What is the iterations on the x axis?
Great way to explain those papers !! 👏🏼👏🏼
Nice and simply put together thanks
OK, BUT, how do you know that 60 hz signal IS the heart rate?
AC line is also at 60 Hz. If you are overlaying that rate and doing what you do you are just superimposing line frequency on to the face and calling it the heart rate ;/ completely fubaring the truth in the process.
I'm not saying it isn't the case but this is far from proof that it works and also that it is not susceptible to noise.
You are claiming that if you isolate frequencies it says something about intrinsic behaviors in the image but there is no proof that it is or that it is not essentially stochastic alterations.
Literally if you isolate 60hz from any data and amplify it you get 60hz in the data. If you take any FT of any data and boost f hz then you are, well, boosting f hz. Since almost all data is noisy it will have 60hz noise in it in some form.

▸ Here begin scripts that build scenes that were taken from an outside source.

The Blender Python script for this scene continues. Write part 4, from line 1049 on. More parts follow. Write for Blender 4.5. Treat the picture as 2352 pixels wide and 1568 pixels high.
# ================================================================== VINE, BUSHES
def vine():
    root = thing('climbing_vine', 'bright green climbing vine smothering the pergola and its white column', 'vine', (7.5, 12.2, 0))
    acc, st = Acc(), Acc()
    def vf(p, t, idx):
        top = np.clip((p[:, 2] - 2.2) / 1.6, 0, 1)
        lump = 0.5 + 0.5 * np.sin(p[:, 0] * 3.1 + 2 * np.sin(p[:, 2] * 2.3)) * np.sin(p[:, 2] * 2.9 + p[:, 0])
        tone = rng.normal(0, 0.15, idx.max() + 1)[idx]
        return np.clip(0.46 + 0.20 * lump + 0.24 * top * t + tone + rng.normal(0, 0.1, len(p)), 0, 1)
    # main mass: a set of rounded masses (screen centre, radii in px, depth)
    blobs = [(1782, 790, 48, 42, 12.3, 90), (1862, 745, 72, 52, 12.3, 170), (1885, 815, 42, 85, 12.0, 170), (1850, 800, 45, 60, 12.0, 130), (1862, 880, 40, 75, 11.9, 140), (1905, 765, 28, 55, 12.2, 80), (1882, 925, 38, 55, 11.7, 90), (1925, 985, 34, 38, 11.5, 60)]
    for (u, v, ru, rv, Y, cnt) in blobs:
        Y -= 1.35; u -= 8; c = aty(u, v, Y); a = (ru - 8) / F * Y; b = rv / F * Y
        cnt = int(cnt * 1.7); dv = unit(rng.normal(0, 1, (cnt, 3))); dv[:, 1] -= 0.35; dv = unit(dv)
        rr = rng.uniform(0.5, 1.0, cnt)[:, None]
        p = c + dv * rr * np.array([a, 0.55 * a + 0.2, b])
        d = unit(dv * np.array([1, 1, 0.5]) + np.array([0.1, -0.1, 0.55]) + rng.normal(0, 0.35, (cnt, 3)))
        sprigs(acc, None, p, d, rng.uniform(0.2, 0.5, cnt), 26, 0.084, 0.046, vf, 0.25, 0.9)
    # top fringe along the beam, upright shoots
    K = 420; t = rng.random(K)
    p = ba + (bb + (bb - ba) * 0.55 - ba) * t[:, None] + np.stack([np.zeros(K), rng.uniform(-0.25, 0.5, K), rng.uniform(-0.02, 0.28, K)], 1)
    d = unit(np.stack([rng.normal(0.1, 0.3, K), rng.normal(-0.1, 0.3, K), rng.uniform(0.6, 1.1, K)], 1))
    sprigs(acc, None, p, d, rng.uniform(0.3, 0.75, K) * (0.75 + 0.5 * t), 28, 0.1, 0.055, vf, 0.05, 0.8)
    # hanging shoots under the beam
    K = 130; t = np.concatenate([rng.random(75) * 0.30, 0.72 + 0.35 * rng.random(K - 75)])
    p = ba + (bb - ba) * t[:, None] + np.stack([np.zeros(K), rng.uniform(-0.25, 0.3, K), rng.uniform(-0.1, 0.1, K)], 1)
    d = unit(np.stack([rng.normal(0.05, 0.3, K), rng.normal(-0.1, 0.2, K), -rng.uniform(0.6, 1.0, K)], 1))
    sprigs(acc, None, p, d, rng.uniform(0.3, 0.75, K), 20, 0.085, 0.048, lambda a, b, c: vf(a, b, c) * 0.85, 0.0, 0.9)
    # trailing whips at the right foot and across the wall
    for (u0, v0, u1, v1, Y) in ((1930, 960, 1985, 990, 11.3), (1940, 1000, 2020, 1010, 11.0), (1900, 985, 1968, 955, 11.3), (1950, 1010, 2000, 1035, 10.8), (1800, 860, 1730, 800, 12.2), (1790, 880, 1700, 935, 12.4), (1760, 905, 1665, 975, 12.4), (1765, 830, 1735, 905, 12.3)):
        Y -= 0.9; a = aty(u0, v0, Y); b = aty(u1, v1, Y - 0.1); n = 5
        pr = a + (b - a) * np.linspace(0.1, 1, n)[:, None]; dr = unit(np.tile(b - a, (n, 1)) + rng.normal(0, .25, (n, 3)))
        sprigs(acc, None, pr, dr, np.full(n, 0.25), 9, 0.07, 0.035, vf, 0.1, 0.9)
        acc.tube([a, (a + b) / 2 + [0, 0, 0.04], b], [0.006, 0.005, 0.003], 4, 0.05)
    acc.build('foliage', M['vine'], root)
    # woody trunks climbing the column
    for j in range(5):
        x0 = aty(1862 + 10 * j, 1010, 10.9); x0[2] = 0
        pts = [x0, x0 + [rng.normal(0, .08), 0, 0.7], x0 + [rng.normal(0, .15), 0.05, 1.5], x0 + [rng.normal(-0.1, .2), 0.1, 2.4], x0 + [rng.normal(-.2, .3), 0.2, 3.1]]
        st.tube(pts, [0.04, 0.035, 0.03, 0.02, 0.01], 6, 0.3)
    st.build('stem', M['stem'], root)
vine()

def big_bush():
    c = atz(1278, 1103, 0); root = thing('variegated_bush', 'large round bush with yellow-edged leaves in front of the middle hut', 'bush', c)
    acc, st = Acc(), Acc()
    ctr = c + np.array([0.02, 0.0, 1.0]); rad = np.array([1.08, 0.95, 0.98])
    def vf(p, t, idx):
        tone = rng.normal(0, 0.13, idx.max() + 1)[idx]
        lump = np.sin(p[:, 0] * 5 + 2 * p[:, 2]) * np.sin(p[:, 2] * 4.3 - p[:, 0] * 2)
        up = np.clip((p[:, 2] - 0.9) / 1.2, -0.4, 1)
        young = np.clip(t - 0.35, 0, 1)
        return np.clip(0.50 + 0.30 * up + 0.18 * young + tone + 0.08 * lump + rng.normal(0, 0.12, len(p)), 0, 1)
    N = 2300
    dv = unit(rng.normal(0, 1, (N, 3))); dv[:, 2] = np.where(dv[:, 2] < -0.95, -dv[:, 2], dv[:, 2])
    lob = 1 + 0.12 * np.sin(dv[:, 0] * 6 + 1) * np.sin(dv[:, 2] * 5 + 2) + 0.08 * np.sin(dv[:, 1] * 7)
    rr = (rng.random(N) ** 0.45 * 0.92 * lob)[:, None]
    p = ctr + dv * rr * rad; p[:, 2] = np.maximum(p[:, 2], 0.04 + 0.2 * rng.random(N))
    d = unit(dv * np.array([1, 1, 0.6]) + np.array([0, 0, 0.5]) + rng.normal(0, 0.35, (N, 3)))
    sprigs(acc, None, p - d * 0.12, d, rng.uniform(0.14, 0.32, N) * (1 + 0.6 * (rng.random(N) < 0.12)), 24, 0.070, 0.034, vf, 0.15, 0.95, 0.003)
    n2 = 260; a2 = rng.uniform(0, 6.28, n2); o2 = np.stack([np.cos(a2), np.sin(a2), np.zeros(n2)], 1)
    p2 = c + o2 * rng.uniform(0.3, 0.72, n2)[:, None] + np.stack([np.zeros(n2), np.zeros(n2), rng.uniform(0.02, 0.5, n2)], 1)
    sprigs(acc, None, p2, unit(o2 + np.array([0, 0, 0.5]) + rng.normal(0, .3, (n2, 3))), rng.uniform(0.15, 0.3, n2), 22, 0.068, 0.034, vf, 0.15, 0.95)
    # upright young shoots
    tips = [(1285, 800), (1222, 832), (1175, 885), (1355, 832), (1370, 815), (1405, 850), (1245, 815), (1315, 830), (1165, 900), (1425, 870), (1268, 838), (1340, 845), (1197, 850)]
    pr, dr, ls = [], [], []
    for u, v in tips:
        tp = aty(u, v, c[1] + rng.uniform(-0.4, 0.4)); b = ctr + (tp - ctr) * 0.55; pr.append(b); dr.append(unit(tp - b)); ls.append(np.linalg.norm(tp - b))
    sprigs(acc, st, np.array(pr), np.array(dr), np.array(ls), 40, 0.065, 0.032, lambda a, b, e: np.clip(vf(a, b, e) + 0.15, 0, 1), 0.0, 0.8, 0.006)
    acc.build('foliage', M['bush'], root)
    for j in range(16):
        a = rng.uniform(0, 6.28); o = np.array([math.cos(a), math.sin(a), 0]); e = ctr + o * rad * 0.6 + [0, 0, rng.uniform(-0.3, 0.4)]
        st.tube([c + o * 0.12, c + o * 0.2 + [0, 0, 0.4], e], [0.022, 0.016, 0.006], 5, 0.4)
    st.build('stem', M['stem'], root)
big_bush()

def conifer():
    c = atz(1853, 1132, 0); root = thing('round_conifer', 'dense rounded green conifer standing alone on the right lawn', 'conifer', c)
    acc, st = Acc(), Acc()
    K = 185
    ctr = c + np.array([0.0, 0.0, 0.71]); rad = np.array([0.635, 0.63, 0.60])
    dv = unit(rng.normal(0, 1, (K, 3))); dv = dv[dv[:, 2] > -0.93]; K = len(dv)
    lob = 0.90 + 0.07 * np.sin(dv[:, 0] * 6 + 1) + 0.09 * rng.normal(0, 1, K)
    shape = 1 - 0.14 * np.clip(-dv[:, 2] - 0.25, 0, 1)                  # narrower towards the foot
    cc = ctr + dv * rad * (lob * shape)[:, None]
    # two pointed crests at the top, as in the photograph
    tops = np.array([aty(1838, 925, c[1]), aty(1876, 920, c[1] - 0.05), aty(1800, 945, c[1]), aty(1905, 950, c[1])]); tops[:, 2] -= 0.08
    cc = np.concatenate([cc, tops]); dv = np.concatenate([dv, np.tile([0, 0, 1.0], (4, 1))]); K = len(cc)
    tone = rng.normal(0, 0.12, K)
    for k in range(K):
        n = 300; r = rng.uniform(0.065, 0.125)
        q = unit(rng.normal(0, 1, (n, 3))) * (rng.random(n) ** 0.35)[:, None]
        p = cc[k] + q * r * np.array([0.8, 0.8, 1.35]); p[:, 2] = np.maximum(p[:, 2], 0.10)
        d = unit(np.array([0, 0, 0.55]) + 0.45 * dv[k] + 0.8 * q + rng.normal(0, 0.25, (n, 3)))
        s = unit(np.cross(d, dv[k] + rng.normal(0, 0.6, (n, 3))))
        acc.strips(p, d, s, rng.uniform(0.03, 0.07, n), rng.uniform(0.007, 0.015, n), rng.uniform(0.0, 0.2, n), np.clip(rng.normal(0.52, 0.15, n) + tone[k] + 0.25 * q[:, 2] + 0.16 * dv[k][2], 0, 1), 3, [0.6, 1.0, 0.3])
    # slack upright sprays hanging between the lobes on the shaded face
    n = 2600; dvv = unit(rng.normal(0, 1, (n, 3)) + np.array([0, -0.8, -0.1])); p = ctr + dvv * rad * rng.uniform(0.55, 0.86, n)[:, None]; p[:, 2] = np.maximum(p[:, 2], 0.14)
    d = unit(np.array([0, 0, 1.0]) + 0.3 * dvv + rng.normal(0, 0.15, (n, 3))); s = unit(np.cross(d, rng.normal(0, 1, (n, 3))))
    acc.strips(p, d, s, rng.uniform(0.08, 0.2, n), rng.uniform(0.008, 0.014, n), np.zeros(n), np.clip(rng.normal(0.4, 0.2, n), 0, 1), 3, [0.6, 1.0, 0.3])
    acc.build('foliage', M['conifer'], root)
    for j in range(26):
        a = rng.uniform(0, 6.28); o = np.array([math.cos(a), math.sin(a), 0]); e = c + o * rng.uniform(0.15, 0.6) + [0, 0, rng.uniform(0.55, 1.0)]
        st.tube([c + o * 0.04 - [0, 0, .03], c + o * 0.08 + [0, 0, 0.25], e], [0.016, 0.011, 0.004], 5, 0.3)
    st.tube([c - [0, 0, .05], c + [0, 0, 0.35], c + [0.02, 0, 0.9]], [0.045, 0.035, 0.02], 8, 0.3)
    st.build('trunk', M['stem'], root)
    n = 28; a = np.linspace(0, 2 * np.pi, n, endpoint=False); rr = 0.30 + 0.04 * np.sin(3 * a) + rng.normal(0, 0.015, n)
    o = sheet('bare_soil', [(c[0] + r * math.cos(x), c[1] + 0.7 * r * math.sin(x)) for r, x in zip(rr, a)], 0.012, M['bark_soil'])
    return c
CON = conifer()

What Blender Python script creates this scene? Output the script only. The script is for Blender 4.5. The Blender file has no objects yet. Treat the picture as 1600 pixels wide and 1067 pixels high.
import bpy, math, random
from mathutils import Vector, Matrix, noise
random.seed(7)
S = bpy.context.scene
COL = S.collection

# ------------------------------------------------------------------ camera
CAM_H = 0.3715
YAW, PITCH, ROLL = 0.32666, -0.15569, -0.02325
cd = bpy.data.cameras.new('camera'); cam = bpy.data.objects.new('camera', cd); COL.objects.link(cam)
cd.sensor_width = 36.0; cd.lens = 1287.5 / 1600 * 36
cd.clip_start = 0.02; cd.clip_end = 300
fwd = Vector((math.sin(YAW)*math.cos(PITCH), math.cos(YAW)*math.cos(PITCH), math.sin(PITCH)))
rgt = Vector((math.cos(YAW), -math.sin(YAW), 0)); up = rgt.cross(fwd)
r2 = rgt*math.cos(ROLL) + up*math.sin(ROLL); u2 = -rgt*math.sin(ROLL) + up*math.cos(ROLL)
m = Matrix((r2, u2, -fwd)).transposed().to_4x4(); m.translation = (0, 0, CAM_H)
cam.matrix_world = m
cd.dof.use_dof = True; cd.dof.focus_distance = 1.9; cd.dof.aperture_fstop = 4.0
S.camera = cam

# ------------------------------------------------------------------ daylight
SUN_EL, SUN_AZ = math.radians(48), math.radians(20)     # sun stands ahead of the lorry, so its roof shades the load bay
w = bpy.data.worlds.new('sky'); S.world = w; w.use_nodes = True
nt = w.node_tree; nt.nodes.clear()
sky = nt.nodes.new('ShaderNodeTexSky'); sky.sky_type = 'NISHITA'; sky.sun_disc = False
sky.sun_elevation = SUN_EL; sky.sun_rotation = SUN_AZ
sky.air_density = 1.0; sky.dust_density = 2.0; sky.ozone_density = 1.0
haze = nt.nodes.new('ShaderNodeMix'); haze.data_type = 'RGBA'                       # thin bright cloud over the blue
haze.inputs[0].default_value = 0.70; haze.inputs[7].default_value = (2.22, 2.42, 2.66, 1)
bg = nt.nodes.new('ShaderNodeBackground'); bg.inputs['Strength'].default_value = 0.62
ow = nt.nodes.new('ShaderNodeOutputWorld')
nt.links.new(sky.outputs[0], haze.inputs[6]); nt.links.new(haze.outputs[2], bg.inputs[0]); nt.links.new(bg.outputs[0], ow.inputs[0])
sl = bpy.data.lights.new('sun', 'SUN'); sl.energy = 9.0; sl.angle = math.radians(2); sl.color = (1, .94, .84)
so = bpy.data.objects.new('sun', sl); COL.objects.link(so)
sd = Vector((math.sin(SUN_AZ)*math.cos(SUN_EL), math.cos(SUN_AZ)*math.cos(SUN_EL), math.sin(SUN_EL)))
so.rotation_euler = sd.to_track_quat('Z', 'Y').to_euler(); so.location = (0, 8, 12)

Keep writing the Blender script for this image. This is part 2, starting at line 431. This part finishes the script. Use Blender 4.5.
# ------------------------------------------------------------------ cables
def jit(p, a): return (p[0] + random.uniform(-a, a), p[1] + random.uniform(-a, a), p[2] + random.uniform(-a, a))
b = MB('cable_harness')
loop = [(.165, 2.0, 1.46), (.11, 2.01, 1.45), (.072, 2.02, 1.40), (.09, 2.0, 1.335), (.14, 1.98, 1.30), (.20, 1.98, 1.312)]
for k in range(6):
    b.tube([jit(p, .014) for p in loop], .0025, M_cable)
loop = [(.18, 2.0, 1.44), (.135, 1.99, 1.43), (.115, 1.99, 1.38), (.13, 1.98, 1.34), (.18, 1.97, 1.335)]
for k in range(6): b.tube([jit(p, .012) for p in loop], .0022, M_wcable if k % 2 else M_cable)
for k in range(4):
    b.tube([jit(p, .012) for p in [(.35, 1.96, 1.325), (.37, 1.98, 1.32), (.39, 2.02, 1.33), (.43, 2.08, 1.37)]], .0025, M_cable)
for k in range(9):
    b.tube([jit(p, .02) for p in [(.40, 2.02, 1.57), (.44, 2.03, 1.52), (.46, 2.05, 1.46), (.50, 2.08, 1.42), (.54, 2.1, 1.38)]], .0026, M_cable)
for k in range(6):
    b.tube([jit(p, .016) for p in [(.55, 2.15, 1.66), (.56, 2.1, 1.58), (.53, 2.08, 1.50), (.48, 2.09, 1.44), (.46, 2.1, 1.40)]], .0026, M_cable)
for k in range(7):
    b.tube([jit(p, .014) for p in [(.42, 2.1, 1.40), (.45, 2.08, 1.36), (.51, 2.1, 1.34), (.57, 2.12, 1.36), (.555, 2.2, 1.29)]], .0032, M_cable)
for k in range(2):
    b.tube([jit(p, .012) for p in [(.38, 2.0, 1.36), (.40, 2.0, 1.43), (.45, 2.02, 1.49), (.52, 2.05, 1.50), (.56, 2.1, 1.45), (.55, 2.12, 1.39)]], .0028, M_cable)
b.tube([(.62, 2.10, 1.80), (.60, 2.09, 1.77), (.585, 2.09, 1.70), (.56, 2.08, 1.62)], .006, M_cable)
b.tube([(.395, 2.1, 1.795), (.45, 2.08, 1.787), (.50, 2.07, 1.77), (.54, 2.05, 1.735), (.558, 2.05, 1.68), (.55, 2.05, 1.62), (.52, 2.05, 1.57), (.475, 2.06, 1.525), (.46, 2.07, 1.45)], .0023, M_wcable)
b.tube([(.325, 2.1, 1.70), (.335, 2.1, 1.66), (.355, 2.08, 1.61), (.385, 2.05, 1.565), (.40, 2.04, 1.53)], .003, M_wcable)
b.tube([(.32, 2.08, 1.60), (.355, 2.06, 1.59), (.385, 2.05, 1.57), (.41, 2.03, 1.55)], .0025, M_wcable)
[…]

Essentially all you are doing is overlaying a 60hz signal on to an image and claiming that amplified visual effect is due to something else that may or may not be 60hz.
This is quite dangerous. You are potentially attributing things to other things when there is no real connection and the only reason they are convincing is because what you are picking out is what you are looking for.
I've seen several of these of these videos but I've never anything that isn't actually dynamically changing and which conclusively proves this isn't just looking for nails. Yes, you can take the FT of an image and then amplify various frequencies and even amplify the peak frequencies. In theory, as long as those frequencies truly represent intrinsic changes in the data set then it should work. Obviously in idealized cases it looks to work but I'm starting to think this method isn't very robust as claimed. The FT is very susceptible to noise. If I'm not mistaken there are more advanced methods that use AI to increase robustness.
Its not 60Hz. Its 1HZ, which is 60 per second. I dont see a resource of 1Hz in these videos but if you are skeptical just do it yourself, people got their thesis on this for fucks sake
@@Eren-he5dt 60 per second is 60 Hz moron.
For fucks sake, can you even compute a FFT?